In fact, research shows that choking in sport is partially because we perform in front of an audience and feel judged. In an article entitled The Many Threats of Self-Consciousness, Massimilano Cappuccio and colleagues concluded that “concerns about self-presentation may be the origin of the increased state anxiety for choking-susceptible athletes.” It’s not that audiences are a requirement for choking. It’s that they encourage and activate threat mode, when our sense of self is in danger in something that we care about. Choking isn’t succumbing to the pressure; it is a self-protective strategy gone wrong. And one of the items that activates this is when we are performing in front of people we care about, people whose opinions we value.
It’s why when researchers studied a variety of ways to increase anxiety and the impact each had on performance, it wasn’t punishment or playing for money that causes anxiety increase and performance to decline. It was performing in front of teammates or coaches. The same holds for parents. People want to perform well in front of those that matter. They feel like they let you down if they don’t. This occurs even if you are the kindest, most loving person in the world. It’s human nature. You can think of all the above principles as ways not to exacerbate it.
***
After spending a decade handing out athletic scholarships before stepping away from collegiate coaching, the best advice I can give is to not play the “pursuit of the scholarship” game. If the child is good enough and wants it, they’ll figure it out.

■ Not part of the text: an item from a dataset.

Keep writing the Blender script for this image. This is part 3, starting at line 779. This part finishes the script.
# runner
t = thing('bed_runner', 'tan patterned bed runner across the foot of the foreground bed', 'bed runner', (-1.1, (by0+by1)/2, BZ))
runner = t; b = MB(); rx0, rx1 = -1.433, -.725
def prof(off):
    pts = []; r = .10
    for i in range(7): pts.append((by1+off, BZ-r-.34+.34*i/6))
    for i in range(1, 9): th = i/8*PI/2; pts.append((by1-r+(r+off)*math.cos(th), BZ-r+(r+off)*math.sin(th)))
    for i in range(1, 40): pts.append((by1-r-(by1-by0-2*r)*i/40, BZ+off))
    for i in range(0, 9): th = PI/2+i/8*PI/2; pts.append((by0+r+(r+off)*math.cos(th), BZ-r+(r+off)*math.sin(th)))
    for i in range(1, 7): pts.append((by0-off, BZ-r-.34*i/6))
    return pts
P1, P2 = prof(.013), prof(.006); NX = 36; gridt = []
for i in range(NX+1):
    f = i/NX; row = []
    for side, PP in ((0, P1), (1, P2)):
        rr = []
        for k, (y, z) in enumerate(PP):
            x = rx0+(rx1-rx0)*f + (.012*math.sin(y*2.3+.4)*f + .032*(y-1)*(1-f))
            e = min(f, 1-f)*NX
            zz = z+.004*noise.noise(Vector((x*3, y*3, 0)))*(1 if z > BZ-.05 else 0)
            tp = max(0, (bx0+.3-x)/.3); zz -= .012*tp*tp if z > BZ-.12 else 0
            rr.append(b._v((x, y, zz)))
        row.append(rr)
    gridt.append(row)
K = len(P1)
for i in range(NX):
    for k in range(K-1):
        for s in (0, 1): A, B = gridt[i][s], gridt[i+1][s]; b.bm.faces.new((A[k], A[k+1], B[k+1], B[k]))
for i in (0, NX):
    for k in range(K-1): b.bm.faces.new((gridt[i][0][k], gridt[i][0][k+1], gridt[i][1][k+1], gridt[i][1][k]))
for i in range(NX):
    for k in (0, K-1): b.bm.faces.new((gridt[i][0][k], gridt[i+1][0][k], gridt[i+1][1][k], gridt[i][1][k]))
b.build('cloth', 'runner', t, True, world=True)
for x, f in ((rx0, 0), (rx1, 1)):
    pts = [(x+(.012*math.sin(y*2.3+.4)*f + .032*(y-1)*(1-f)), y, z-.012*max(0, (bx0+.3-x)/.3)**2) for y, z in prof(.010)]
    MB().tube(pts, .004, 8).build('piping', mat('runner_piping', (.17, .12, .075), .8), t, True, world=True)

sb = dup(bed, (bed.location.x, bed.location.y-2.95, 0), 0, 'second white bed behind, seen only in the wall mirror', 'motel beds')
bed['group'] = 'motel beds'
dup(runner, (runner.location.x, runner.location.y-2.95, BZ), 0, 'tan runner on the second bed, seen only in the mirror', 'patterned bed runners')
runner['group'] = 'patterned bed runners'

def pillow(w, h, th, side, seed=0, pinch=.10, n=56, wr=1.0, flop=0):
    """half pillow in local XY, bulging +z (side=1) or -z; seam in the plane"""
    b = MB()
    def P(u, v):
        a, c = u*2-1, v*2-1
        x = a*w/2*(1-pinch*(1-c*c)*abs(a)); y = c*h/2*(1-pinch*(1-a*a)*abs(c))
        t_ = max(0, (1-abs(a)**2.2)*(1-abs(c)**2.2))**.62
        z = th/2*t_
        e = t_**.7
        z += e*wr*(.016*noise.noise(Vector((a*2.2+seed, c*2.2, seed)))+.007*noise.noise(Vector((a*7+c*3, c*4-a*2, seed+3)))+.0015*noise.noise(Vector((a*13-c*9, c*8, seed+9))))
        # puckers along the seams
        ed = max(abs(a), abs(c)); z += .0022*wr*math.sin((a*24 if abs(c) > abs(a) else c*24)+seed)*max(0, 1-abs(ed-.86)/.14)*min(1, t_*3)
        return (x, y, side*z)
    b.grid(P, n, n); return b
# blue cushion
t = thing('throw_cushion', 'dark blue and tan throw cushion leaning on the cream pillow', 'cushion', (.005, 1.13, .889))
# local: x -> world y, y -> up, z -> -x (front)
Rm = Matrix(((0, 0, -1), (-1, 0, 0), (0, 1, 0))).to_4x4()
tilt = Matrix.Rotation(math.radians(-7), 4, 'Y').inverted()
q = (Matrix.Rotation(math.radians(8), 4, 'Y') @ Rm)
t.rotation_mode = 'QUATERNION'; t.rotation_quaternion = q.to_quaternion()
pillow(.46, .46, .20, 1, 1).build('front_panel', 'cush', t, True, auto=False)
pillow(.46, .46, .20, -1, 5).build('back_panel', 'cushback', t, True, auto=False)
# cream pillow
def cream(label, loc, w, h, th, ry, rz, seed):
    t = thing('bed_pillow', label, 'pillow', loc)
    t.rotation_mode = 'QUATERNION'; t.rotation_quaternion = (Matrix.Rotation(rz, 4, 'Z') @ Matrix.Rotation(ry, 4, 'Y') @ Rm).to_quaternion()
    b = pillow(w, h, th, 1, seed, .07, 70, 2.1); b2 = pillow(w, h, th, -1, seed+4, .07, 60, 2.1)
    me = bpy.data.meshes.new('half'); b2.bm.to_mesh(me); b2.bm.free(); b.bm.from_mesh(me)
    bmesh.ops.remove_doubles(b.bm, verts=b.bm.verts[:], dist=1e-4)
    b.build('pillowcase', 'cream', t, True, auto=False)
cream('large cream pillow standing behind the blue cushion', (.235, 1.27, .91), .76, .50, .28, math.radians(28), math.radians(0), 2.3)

If it’s coming from mom or dad, the coach will see that.
My first year in college coaching a parent and kid walked into my office. The parent spent 30 minutes going on and on about their child, the talent they had, and how they had so much more potential than the results they’d shown so far. The kid barely talked.
The tennis coach who had an office next to mine came in after the parent had left. He said, “Just a word of advice, you don’t want that athlete. It won’t turn out well for the kid. And the parent will be a headache.”
And more often than not, in similar situations, that tennis coach was correct. Let your kids be kids. Support them. But don’t get in their way. They’ve already got enough expectations and pressure from living in a world where they are constantly judged on social media, where they have to measure up against the world instead of just their local school. Give them space explore and basic support, and then get out of their way.
The odds are your child isn’t going to be a champion. It’s just how odds work. So do you want to leave them with a positive experience, with life lessons on learning how to fail, compete, be a great teammate, and so on? Or do you want to wring every bit of joy out of the process, in the minuscule chance it helps them make it to the top, when the reality is your pushing probably actually hurts over the long haul.
Take a lesson from those who’ve made it, like Lindsay Gallo. It is okay to be laid back about your kid’s future athletic success. In fact, it probably helps.